Plusieurs Blockchains implémentent ce type de protocole de consensus :
- Steem : 20 délégués
- Eos : 21 délégués
- Tron : 27 délégués
- Ark : 51 délégués
- Tezos : illimités
Le principal inconvénient de ce système est la centralisation autour d’un nombre limité d’acteurs. Rien ne garantit que plusieurs délégués élus soient en réalité la même organisation, ou que certains soient corrompus. Plusieurs scandales ont éclaté récemment sur des dérives de ce genre (voir EOS).
Un autre problème a récemment été mis en avant. Une grande partie des possesseurs de cryptomonnaies utilisent des plateformes centralisées comme Binance, Coinbase, Kraken ou autres pour les stocker. Avec ce type de plateformes, les utilisateurs n’ont pas le contrôle direct sur leurs actifs ; ce sont les plateformes qui possèdent les clés privées. Suite au rachat de l’entreprise Steemit (application de la Blockchain Steem) par la fondation Tron, un vote a eu lieu sur Steem pour permettre une mise à jour du protocole. Il s’est révélé que certaines plateformes ont utilisé les tokens de leurs utilisateurs pour voter dans leurs propres intérêts. Cela pose des questions importantes sur le pouvoir de ces plateformes, et met en avant le problème de centralisation de ce type de protocole.
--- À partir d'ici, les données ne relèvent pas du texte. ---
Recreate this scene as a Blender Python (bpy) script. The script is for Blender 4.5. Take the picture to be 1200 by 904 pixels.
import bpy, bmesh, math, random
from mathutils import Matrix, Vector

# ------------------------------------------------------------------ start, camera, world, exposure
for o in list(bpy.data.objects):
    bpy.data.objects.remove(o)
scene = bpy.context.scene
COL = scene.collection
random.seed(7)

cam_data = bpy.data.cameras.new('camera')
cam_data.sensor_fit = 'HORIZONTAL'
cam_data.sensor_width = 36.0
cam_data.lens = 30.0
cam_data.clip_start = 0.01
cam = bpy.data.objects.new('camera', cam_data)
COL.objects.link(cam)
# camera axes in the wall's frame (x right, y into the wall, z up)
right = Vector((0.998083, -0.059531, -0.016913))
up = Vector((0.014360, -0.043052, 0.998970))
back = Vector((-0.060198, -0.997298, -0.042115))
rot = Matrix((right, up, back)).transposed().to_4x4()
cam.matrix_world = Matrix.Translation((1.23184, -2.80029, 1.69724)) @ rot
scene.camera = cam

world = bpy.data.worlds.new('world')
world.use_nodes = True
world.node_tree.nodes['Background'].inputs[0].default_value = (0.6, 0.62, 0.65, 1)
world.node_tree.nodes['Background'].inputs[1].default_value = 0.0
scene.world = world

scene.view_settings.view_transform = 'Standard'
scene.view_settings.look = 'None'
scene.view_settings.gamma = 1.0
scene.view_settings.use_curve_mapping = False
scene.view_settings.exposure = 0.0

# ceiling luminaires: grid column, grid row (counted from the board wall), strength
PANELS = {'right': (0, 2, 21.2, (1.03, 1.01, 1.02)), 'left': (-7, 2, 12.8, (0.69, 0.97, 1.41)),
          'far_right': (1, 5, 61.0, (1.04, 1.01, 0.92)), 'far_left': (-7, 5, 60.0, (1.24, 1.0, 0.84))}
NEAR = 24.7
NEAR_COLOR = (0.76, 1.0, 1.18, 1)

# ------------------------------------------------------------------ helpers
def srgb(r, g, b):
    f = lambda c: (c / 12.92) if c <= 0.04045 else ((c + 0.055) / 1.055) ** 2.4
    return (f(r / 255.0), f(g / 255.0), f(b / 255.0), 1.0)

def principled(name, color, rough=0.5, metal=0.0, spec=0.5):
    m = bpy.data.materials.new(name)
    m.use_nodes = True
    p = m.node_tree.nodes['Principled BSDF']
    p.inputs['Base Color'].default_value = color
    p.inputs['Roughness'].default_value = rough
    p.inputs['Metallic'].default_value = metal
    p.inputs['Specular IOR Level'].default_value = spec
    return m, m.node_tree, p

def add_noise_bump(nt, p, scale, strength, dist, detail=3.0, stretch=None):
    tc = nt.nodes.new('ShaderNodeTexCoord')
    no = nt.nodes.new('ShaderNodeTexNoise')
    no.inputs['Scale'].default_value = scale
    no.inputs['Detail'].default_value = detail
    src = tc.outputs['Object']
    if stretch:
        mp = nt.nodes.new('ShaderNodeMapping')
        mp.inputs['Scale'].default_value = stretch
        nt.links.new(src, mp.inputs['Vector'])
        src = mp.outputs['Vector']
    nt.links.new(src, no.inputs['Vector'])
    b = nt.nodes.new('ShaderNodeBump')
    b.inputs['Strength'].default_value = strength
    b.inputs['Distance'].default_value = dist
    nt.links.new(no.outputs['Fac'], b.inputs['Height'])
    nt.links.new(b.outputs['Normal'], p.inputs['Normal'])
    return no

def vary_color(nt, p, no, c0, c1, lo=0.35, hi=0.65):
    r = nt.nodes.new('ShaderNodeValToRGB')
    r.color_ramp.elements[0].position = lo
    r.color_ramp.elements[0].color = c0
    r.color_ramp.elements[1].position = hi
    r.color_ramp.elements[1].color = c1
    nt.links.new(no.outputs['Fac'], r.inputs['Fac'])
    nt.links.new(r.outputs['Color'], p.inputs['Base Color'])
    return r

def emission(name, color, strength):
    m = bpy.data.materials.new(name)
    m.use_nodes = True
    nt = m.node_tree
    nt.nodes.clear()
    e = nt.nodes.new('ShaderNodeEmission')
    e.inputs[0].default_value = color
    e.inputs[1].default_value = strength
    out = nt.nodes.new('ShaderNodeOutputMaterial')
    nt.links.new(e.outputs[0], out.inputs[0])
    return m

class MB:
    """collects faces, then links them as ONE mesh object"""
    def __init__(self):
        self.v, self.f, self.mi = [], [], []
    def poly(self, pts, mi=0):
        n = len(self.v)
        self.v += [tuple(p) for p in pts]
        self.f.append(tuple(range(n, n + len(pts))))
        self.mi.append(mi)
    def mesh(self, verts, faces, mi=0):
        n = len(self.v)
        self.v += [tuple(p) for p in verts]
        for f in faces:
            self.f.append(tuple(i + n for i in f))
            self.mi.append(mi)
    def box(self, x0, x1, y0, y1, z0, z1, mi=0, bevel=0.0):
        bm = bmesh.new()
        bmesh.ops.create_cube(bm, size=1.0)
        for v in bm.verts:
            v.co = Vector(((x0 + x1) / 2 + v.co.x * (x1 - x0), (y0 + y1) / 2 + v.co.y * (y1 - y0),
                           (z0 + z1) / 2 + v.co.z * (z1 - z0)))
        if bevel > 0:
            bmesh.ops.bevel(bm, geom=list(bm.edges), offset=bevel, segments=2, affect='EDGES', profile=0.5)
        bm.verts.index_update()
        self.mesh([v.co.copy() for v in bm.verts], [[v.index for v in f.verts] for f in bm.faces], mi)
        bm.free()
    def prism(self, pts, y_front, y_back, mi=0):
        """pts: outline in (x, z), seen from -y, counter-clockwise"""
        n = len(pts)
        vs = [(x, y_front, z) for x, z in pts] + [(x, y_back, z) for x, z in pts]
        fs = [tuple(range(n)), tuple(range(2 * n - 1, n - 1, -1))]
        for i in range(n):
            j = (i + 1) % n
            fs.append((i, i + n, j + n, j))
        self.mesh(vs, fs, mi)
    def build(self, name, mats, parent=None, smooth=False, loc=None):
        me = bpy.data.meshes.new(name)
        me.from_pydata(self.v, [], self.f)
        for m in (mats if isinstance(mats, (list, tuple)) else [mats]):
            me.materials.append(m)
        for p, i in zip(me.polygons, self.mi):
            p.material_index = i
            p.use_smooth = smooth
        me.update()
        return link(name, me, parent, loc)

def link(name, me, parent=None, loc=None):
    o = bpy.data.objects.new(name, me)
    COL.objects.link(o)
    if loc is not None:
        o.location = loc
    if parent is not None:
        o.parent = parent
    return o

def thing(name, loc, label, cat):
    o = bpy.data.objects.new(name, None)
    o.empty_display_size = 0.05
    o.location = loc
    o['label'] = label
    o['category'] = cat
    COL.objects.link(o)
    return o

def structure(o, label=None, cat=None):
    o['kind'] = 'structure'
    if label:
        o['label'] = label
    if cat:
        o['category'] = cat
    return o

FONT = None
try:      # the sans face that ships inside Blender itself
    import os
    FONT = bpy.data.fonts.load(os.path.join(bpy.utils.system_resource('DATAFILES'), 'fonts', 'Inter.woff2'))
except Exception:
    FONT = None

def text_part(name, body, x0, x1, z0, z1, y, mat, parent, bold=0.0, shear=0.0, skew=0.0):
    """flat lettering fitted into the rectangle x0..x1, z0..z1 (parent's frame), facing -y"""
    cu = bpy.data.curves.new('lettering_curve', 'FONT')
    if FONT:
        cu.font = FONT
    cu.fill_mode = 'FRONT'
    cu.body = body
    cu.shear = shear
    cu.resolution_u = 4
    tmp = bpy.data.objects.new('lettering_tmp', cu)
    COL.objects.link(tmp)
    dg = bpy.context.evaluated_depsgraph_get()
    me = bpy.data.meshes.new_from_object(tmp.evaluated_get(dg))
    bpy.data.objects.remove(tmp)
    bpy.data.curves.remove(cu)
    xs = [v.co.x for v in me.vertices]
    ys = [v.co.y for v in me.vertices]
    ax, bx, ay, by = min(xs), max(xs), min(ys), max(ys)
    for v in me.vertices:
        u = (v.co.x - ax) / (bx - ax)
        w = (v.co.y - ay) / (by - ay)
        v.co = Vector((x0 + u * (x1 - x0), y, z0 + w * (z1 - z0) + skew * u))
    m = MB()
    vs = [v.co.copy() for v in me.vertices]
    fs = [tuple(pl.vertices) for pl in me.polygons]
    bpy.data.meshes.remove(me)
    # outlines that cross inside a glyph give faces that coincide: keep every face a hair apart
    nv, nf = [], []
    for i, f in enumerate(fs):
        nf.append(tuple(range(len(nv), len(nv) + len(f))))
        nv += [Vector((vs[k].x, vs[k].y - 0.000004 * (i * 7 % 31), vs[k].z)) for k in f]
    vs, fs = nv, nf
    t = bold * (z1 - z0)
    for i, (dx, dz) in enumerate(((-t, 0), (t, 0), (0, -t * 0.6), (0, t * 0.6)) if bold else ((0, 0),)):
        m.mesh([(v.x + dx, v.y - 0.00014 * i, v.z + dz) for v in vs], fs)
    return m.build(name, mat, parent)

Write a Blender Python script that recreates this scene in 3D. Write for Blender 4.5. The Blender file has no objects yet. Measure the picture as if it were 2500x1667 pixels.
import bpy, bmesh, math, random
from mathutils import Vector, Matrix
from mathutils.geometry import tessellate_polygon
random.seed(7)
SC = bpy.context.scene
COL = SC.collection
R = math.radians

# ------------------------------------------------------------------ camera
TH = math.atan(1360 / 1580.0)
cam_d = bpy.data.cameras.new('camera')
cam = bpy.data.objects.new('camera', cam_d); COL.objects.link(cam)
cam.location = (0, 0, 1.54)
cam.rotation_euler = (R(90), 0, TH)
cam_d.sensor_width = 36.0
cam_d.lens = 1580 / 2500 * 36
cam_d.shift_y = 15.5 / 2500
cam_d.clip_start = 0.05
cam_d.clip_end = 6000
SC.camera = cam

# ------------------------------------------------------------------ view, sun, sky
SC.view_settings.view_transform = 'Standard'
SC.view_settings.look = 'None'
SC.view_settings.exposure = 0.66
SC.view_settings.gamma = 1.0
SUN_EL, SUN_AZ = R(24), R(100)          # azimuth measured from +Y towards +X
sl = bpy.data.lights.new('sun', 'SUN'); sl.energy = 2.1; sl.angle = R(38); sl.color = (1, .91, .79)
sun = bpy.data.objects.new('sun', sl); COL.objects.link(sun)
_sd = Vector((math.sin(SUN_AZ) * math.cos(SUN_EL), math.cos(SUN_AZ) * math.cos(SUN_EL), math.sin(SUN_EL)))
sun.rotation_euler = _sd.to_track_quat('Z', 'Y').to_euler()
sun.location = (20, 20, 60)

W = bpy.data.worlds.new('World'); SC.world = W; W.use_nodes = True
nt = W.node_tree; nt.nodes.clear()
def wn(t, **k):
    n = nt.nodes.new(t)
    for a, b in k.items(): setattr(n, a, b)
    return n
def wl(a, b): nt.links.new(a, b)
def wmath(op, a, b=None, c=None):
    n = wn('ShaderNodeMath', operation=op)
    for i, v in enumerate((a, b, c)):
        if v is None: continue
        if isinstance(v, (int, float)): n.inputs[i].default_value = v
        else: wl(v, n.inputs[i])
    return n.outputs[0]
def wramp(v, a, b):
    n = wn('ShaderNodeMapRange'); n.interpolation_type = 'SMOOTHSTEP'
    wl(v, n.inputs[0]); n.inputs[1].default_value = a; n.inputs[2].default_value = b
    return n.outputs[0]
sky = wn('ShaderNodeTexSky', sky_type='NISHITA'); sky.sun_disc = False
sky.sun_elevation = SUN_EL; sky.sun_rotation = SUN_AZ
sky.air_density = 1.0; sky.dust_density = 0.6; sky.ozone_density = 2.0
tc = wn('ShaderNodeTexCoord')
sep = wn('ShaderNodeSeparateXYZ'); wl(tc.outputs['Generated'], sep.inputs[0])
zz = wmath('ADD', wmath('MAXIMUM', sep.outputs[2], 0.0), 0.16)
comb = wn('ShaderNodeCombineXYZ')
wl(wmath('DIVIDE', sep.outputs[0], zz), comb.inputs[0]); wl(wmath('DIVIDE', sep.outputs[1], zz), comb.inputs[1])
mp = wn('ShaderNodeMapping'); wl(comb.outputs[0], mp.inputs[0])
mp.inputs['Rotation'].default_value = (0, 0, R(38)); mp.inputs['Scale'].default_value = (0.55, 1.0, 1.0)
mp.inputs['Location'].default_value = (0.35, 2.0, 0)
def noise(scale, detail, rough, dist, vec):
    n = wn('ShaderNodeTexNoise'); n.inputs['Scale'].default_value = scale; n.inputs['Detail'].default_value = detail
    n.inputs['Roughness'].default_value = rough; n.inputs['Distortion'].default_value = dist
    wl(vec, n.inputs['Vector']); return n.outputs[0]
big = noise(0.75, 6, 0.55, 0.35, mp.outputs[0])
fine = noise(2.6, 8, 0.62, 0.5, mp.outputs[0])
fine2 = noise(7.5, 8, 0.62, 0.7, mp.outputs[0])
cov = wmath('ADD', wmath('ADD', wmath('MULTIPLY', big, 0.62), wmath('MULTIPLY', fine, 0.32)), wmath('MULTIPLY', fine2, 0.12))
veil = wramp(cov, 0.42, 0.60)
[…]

Les Blockchains permettent d’avoir un accès direct à ses actifs à condition d’avoir accès à ses clés privées, contrairement au système bancaire, où en cas de crise vous pouvez vous retrouver à ne pas pouvoir retirer vos fonds ; c’est d’ailleurs le cas au Liban depuis quelques semaines. Or, cet argument ne tient plus à partir du moment où vos clés privées sont gérées par ces plateformes centralisées.
Conclusion
Cet article se limite aux trois protocoles de consensus les plus importants, mais de nombreux autres types et variantes existent. Il n’y a pas de protocoles parfaits, chacun tente de proposer une solution au trilemme de la performance, sécurité et décentralisation d’une Blockchain. Des questions de gouvernance, d’économie et de philosophie se posent dans chaque implémentation. Seul le temps permettra de voir quels protocoles sont les plus résistants.